Calling a functor from a Cuda Kernel

Question

I am trying to call a functor from a Cuda Kernel. The functor is given by the programmer and my library uses it to perform some functions and returns the processed array.

Since the functor is in Host Memory Space, I am Copying the object to Device and using the functor in my kernel call.

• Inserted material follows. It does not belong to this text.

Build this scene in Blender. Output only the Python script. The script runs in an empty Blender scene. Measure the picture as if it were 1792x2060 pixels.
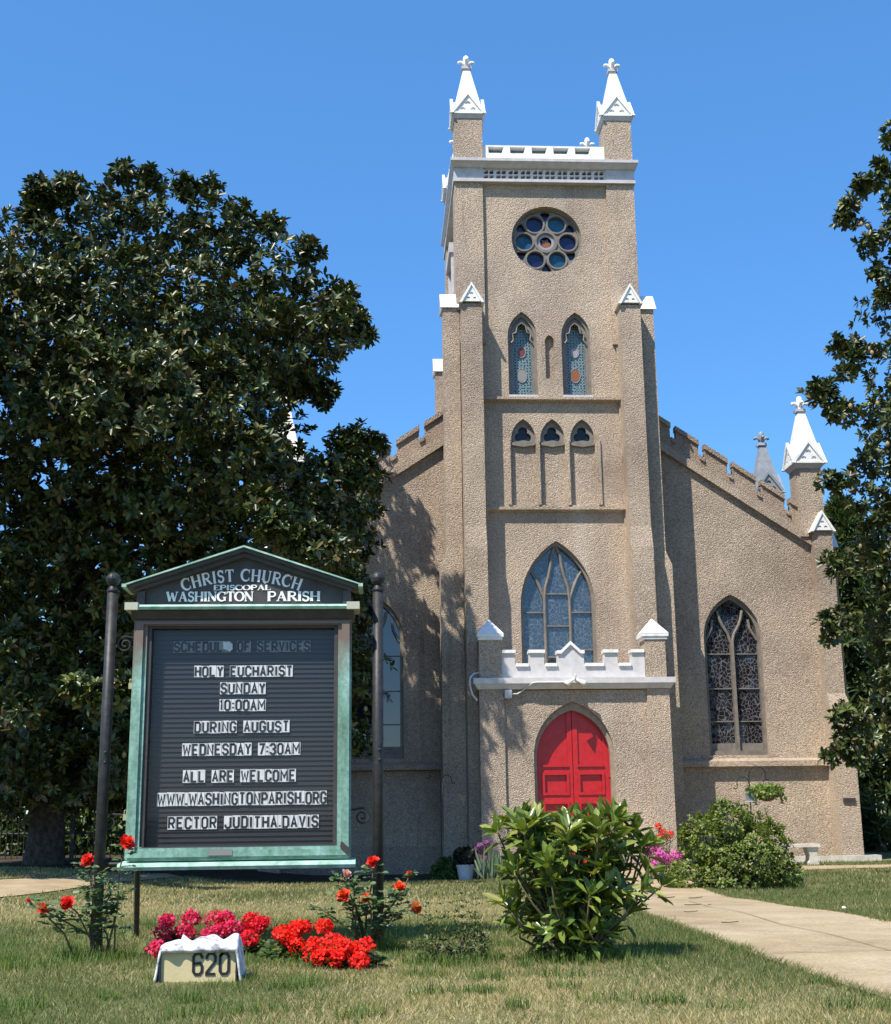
import bpy, math, random
import numpy as np
from mathutils import Vector, Matrix
from mathutils.geometry import tessellate_polygon

# ------------------------------------------------------------------ camera, world, sun, exposure
S = bpy.context.scene
COL = S.collection
cam = bpy.data.cameras.new("camera")
camo = bpy.data.objects.new("camera", cam)
COL.objects.link(camo)
R_ = Vector((0.998493524, -0.0534535373, -0.0123855226))
U_ = Vector((-0.00011092601, -0.227692189, 0.973733154))
U_ = Vector((-0.0001109, -0.227692189, 0.973733154))
F_ = Vector((0.0548695682, 0.972264875, 0.227355105))
U_ = R_.cross(F_)
camo.matrix_world = Matrix(((R_.x, U_.x, -F_.x, 0), (R_.y, U_.y, -F_.y, 0), (R_.z, U_.z, -F_.z, 1.07), (0, 0, 0, 1)))
cam.sensor_fit = 'VERTICAL'; cam.sensor_height = 24.0; cam.lens = 2600 / 2060 * 24.0
cam.clip_start = 0.05; cam.clip_end = 3000
S.camera = camo

SUN_EL, SUN_AZ = 56.0, 222.0           # azimuth clockwise from +Y
W = bpy.data.worlds.new("World"); S.world = W; W.use_nodes = True
wn = W.node_tree.nodes; wl = W.node_tree.links
wn.clear()
sky = wn.new('ShaderNodeTexSky'); sky.sky_type = 'NISHITA'; sky.sun_disc = False
sky.sun_elevation = math.radians(SUN_EL); sky.sun_rotation = math.radians(SUN_AZ)
sky.air_density = 1.0; sky.dust_density = 0.35; sky.ozone_density = 6.0; sky.altitude = 50
bg = wn.new('ShaderNodeBackground'); bg.inputs['Strength'].default_value = 0.135
wo = wn.new('ShaderNodeOutputWorld')
hs_ = wn.new('ShaderNodeHueSaturation'); hs_.inputs['Saturation'].default_value = 1.22; hs_.inputs['Value'].default_value = 1.0
wl.new(sky.outputs[0], hs_.inputs['Color'])
pale = wn.new('ShaderNodeMix'); pale.data_type = 'RGBA'; pale.inputs[0].default_value = 0.25      # summer haze high in the air
pale.inputs[7].default_value = (1.15, 2.8, 6.0, 1)
wl.new(hs_.outputs[0], pale.inputs[6]); wl.new(pale.outputs[2], bg.inputs[0]); wl.new(bg.outputs[0], wo.inputs[0])

sl = bpy.data.lights.new("sun", 'SUN'); sl.energy = 4.6; sl.angle = math.radians(0.53); sl.color = (1.0, 0.94, 0.84)
so = bpy.data.objects.new("sun", sl); COL.objects.link(so)
az, el = math.radians(SUN_AZ), math.radians(SUN_EL)
tosun = Vector((math.sin(az) * math.cos(el), math.cos(az) * math.cos(el), math.sin(el)))
so.rotation_euler = tosun.to_track_quat('Z', 'Y').to_euler()
so.location = tosun * 60
S.view_settings.view_transform = 'Standard'; S.view_settings.look = 'None'
S.view_settings.exposure = 0.62; S.view_settings.gamma = 1.0
S.render.engine = 'CYCLES'
S.cycles.max_bounces = 6; S.cycles.transparent_max_bounces = 12

rng = np.random.default_rng(7)
random.seed(5)

# ------------------------------------------------------------------ tagging helpers
def tag(o, label=None, cat=None, group=None, kind=None):
    if label: o["label"] = label
    if cat: o["category"] = cat
    if group: o["group"] = group
    if kind: o["kind"] = kind
    return o

def thing(name, label, cat, loc=(0, 0, 0), group=None):
    o = bpy.data.objects.new(name, None); COL.objects.link(o); o.location = loc
    o.empty_display_size = 0.2
    return tag(o, label, cat, group)

def link(name, me, mat, parent=None):
    o = bpy.data.objects.new(name, me); COL.objects.link(o)
    if mat is not None:
        me.materials.append(mat)
    if parent is not None:
        o.parent = parent
        # geometry is written in world space: undo the offset of the parents
        off = Vector((0, 0, 0)); p = parent
        while p is not None:
            off += p.location; p = p.parent
        o.location = -off
    return o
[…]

Error : It says the Functor operator() is inaccessible from the kernel.'

I cannot understand where I am Wrong.

Note : Full Error Message dumped At the end.

Here is the Full Code :

#include <cstdio>

using namespace std;

class my_functor
{

        __device__
        int operator() (int x)
        {
                return x*10;
        }
};



template <class T,typename Func>
    __global__
void for_each_kernel (T* d_v,int N,Func f)
{
    int idx = blockIdx.x*blockDim.x + threadIdx.x;
    int num_threads = gridDim.x * blockDim.x;

    __shared__ T s_x[1024];

    for(int i = idx; i < N; i += num_threads)
    {

        s_x[threadIdx.x] = d_v[i];

        // Call The Functor Here
        s_x[threadIdx.x] = f (s_x[threadIdx.x]);

        d_v[i] = s_x[threadIdx.x];
    }
}

template <class T>
class device_vector
{
    T *d_v;
    int numEle;

    public :

    device_vector (T *h_v,int N)
    {
        cudaMalloc  ((T**)&d_v,N*sizeof(T));
        cudaMemcpy(d_v, h_v, N * sizeof(T), cudaMemcpyHostToDevice);
        numEle = N;


    }

    void set (T data,int index)
    {
        cudaMemcpy (&d_v[index],&data,sizeof(T),cudaMemcpyHostToDevice);
    }


    T get (int index)
    {
        T temp;
        cudaMemcpy (&temp,&d_v[index],sizeof(T),cudaMemcpyDeviceToHost);
        return temp;
    }


    // Only Provide Start And End Vertices Fot Which you Want To Do Some Operation
    template <typename Func>
        void for_each (int start,int end,Func f)
        {

            Func *new_func;

            cudaMalloc (&new_func,sizeof(my_functor));
            cudaMemcpy (new_func,&f,sizeof (my_functor),cudaMemcpyHostToDevice);    

            for_each_kernel<<<26,1024>>> (d_v,end-start+1,*new_func);   
        }   

};


int a[1<<28];
int main ()
{
    int N = 1<<28;

    my_functor functor; 

    for (int i=0;i<N;i++)
        a[i] = i;

    device_vector<int> d (a,N);

    d.for_each (0,N-1,functor);

    printf ("Getting Element At Index %d : %d \n",100,d.get(100));

    return 0;
}

Error Message Dump :

device_vector.cu(40): error: function "my_functor::operator()"
(18): here is inaccessible
          detected during:
            instantiation of "void for_each_kernel(T *, int, Func) [with T=int, Func=my_functor]" 
(107): here
            instantiation of "void device_vector<T>::for_each(int, int, Func) [with T=int, Func=my_functor]" 
(125): here

1 error detected in the compilation of "/tmp/tmpxft_00005da2_00000000-9_device_vector.cpp1.ii".

Answer 1

You are getting the inaccessible error because my_functor is a class. Class members are, by default, private. If you change your definition of my_functorlike this:

class my_functor
{
        public:
        __device__
        int operator() (int x)
        {
                return x*10;
        }
};

or change it to a struct (note struct members are public by default):

struct my_functor
{

        __device__
        int operator() (int x)
        {
                return x*10;
        }
};

you might find the code compiles. There are possibly other things wrong with the code, but either of these modifications should remove the source of that particular compilation error.